Natürlich ist Tscheljabinsk als russische Industriestadt keine Schönheit. Die aktuelle Jahreszeit ist auch nicht die geeignetste, um einen schönen Eindruck von der Stadt zu bekommen. Noch sind alle Bäume kahl und das Tauwetter führt dazu, dass Autos und Gebäude von einer dicken braunen Dreckschicht verdeckt werden. Trotzdem hat die Stadt bei mir kein negatives Bild hinterlassen.

Tscheljabinsk ist vor allem bekannt für die erstklassige Eishockeymannschaft Traktor Tscheljabinsk und als Industriezentrum von landesweiter Bedeutung. Im Zweiten Weltkrieg wurden hier so viele Panzer und Fahrzeuge hergestellt, dass die Stadt Tankograd (Panzerstadt) genannt wurde. Einige Panzer aus dem Krieg können heute im Siegesgarten (Сад Победы) bestaunt werden.

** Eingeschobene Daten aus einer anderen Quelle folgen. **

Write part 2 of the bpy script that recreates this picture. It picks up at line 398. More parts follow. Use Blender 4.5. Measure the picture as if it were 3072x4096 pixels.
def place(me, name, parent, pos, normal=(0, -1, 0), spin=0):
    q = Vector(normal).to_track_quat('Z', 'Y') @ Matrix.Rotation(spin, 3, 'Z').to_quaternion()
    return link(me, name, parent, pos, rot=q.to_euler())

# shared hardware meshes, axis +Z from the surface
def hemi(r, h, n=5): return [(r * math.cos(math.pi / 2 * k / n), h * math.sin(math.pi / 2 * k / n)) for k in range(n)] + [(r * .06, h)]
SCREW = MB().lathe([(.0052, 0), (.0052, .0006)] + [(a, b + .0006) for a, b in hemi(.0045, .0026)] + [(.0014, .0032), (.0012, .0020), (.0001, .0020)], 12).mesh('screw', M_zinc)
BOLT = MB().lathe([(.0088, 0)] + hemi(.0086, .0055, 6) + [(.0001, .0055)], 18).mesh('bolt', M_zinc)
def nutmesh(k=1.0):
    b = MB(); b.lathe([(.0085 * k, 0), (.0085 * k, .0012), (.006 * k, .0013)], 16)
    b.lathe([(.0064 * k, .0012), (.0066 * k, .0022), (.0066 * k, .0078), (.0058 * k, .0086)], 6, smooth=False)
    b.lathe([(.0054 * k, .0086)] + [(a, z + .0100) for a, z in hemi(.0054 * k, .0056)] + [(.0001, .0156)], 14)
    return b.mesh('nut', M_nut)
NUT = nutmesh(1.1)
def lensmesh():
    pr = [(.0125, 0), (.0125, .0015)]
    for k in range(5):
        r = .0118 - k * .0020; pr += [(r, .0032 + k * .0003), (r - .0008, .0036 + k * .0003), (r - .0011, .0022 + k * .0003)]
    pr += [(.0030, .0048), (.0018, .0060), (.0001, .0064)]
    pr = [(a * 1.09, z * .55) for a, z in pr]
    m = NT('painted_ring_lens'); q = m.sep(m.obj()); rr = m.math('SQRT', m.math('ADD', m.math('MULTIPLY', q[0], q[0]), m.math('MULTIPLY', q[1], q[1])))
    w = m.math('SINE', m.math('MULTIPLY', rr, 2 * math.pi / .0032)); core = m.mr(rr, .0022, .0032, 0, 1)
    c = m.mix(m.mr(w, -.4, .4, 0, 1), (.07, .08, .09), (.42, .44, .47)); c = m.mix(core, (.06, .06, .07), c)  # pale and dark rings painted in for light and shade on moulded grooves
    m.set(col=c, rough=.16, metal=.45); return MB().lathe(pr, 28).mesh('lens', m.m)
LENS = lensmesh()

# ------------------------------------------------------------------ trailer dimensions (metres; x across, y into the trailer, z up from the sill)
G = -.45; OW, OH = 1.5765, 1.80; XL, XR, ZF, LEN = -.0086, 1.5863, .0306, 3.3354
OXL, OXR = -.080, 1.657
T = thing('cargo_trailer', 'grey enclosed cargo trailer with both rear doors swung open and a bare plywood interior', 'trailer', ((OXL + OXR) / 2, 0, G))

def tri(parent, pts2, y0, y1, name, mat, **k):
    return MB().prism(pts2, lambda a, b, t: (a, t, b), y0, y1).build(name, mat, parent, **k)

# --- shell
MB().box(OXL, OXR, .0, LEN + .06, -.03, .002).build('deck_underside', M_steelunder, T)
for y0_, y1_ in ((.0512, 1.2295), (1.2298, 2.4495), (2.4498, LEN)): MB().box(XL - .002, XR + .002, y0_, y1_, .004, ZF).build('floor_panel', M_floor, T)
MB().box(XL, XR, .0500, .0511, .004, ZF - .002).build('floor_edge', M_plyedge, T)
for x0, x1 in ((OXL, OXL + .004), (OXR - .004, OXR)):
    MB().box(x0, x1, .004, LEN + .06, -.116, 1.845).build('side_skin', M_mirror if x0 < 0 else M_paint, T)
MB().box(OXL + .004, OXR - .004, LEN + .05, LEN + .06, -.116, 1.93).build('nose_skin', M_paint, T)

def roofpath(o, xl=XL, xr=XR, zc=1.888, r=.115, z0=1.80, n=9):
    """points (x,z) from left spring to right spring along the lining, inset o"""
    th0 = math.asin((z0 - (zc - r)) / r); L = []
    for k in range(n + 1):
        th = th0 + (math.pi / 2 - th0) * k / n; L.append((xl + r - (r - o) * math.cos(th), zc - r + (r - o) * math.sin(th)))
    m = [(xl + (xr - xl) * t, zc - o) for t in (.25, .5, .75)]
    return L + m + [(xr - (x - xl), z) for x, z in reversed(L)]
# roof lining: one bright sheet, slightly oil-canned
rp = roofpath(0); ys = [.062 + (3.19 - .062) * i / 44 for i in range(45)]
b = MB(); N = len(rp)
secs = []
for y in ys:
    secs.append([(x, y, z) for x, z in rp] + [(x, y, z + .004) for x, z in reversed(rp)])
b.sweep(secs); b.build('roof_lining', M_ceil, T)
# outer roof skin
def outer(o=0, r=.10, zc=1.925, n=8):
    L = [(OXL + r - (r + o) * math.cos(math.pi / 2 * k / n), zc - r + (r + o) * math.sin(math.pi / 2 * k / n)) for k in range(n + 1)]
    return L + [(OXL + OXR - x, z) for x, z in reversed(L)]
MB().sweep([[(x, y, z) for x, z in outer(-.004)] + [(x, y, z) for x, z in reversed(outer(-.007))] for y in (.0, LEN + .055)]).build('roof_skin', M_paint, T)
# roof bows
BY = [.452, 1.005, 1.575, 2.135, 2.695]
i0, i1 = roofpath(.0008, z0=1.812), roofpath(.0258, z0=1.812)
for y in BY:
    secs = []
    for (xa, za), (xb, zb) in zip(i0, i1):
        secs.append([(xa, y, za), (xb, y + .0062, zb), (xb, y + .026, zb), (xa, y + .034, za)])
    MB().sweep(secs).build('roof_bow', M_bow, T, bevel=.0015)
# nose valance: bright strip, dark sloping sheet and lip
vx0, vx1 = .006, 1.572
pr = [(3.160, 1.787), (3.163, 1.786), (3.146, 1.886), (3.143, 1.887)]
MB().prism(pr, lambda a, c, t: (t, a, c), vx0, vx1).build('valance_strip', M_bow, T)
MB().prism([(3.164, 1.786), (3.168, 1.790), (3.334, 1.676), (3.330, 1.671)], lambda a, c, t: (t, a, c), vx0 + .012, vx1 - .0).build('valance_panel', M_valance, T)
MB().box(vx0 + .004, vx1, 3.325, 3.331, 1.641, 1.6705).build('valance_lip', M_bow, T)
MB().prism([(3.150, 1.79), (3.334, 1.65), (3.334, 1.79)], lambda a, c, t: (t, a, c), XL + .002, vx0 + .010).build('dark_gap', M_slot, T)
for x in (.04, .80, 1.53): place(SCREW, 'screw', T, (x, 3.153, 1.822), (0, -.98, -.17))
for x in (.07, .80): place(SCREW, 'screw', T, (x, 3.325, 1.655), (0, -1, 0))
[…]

Interessant ist auch, dass Tscheljabinsk östlich des Ural und somit in Asien liegt. Die lokalen Autoritäten erhoffen sich, aus dem Meteoriten Kapital schlagen zu können und möchten mehr  Reisende in die wenig touristisch geprägte Region holen. Für den Sommer haben sich immerhin schon zwei japanische Reisegruppen angekündigt.